If you choose this option, it’s essential to do it correctly. The best way is to create a new deed listing all of the owners as “joint tenants with rights of survivorship.” If you simply add someone to your current deed, they become a co-owner, but they may not have rights of survivorship, and the property may still need to go through probate.

There’s an important potential downside for the person you’re adding to the deed if they don’t pay you fair market value for their share of the home. They may have to pay a gift tax to the Internal Revenue Service (IRS). This year, taxes are assessed on gifts valued at more than $15,000. Given the price of real estate here in Southern California, even a small percentage of ownership in the average home would exceed that.
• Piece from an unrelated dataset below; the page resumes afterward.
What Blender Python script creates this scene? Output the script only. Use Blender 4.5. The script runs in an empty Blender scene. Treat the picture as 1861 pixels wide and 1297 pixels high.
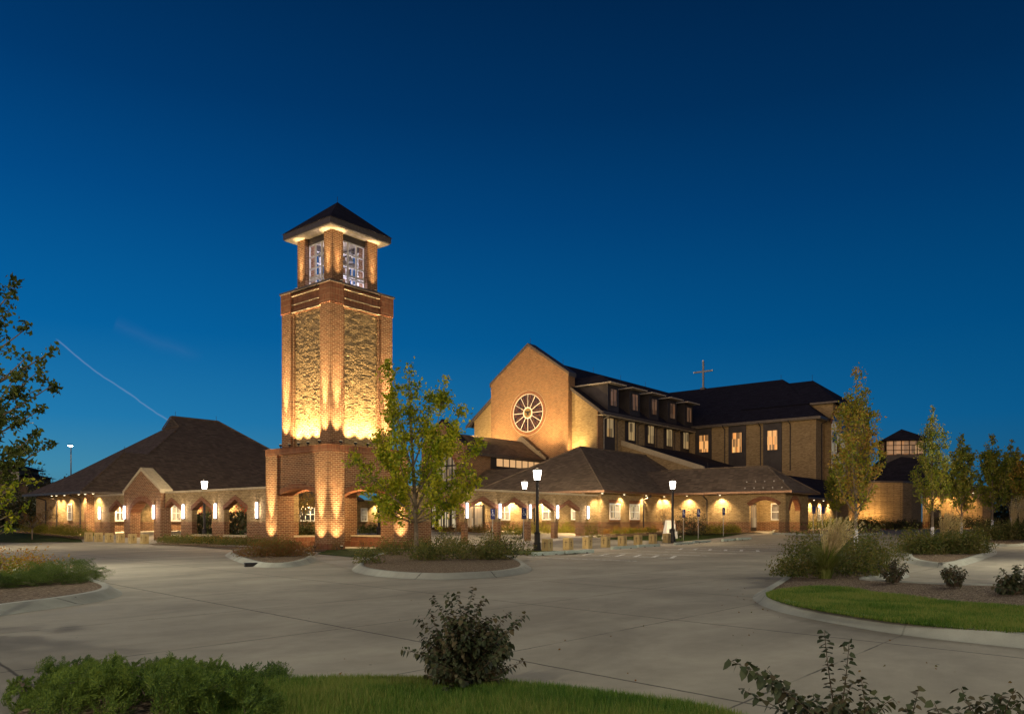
import bpy, bmesh, math, random
import numpy as np
from mathutils import Vector
R = math.radians
random.seed(7); rng = np.random.default_rng(11)
sc = bpy.context.scene
col = sc.collection

# ---------------- camera ----------------
CZ = 1.45; F = 1420.0; HY = 948.0; CX = 930.0
SU, CU = math.sin(R(39.49)), math.cos(R(39.49))        # forward = (CU, SU)
cam_d = bpy.data.cameras.new('camera'); cam = bpy.data.objects.new('camera', cam_d); col.objects.link(cam)
cam.location = (0, 0, CZ); cam.rotation_euler = (R(90), 0, R(39.49 - 90))
cam_d.sensor_width = 36; cam_d.lens = 36 * F / 1861; cam_d.shift_y = (HY - 648.5) / 1861
cam_d.clip_start = 0.1; cam_d.clip_end = 4000
sc.camera = cam
sc.view_settings.view_transform = 'Standard'; sc.view_settings.look = 'None'
sc.view_settings.exposure = 0; sc.view_settings.gamma = 1
sc.render.engine = 'CYCLES'
sc.cycles.use_denoising = True
sc.cycles.max_bounces = 5; sc.cycles.diffuse_bounces = 2; sc.cycles.glossy_bounces = 2
sc.cycles.transmission_bounces = 3; sc.cycles.transparent_max_bounces = 6
sc.cycles.sample_clamp_indirect = 3; sc.cycles.use_light_tree = True
sc.cycles.caustics_reflective = False; sc.cycles.caustics_refractive = False

def lin(r, g, b, a=1):
    f = lambda c: (c/255/12.92 if c/255 <= .04045 else ((c/255+.055)/1.055)**2.4)
    return (f(r), f(g), f(b), a)

# ---------------- world: dusk sky ----------------
w = bpy.data.worlds.new('World'); sc.world = w; w.use_nodes = True
nt = w.node_tree; nt.nodes.clear()
class NG:
    def __init__(s, nt): s.nt = nt
    def n(s, t, **k):
        nd = s.nt.nodes.new(t)
        for a, b in k.items(): setattr(nd, a, b)
        return nd
    def l(s, a, b): s.nt.links.new(a, b)
    def _in(s, sock, v):
        if v is None: return
        if isinstance(v, (int, float)): sock.default_value = v
        elif isinstance(v, (tuple, list)): sock.default_value = v
        else: s.l(v, sock)
    def m(s, op, a, b=None, c=None, clamp=False):
        nd = s.n('ShaderNodeMath', operation=op, use_clamp=clamp)
        s._in(nd.inputs[0], a); s._in(nd.inputs[1], b); s._in(nd.inputs[2], c)
        return nd.outputs[0]
    def vm(s, op, a, b=None):
        nd = s.n('ShaderNodeVectorMath', operation=op)
        s._in(nd.inputs[0], a); s._in(nd.inputs[1], b)
        return nd.outputs['Value'] if op in ('DOT_PRODUCT', 'LENGTH') else nd.outputs[0]
    def ramp(s, fac, stops, interp='LINEAR'):
        nd = s.n('ShaderNodeValToRGB'); cr = nd.color_ramp; cr.interpolation = interp
        while len(cr.elements) < len(stops): cr.elements.new(.5)
        for e, (p, c) in zip(cr.elements, stops): e.position = p; e.color = c if len(c) == 4 else (*c, 1)
        s._in(nd.inputs[0], fac); return nd.outputs[0]
    def mix(s, fac, a, b, blend='MIX'):
        nd = s.n('ShaderNodeMix', data_type='RGBA', blend_type=blend, clamp_factor=True)
        s._in(nd.inputs[0], fac); s._in(nd.inputs[6], a); s._in(nd.inputs[7], b)
        return nd.outputs[2]
    def noise(s, vec, scale, detail=2, rough=.5, dist=0):
        nd = s.n('ShaderNodeTexNoise'); nd.inputs['Scale'].default_value = scale
        nd.inputs['Detail'].default_value = detail; nd.inputs['Roughness'].default_value = rough
        nd.inputs['Distortion'].default_value = dist
        if vec is not None: s.l(vec, nd.inputs['Vector'])
        return nd.outputs[0]
    def mapr(s, v, a, b, c=0, d=1):
        nd = s.n('ShaderNodeMapRange'); s._in(nd.inputs[0], v)
        for i, x in enumerate((a, b, c, d)): nd.inputs[i+1].default_value = x
        return nd.outputs[0]
    def sep(s, v):
        nd = s.n('ShaderNodeSeparateXYZ'); s.l(v, nd.inputs[0]); return nd.outputs
    def comb(s, x, y, z):
        nd = s.n('ShaderNodeCombineXYZ'); s._in(nd.inputs[0], x); s._in(nd.inputs[1], y); s._in(nd.inputs[2], z)
        return nd.outputs[0]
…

It’s also crucial to understand the limitations you’ll face if you add a joint tenant. For example, if you decide to sell the home or refinance your mortgage, your new joint tenant has to give their consent.

Further, your child or another family member could decide to sell their share of the property to someone else. That means someone you don’t know could end up as a partial owner of your home.

Finally, it’s important to understand that if your new child or other new joint tenant ends up in deep debt to the IRS or creditors, you could find a lien placed on your home. It could also become a source of dispute in a divorce.

If you’re considering adding a family member to the deed on your home, talk to your California estate planning attorney. They can help you determine whether this is the best way for you to accomplish your goals and suggest possible alternatives, as well as other strategies for passing on your assets to loved ones and other chosen beneficiaries.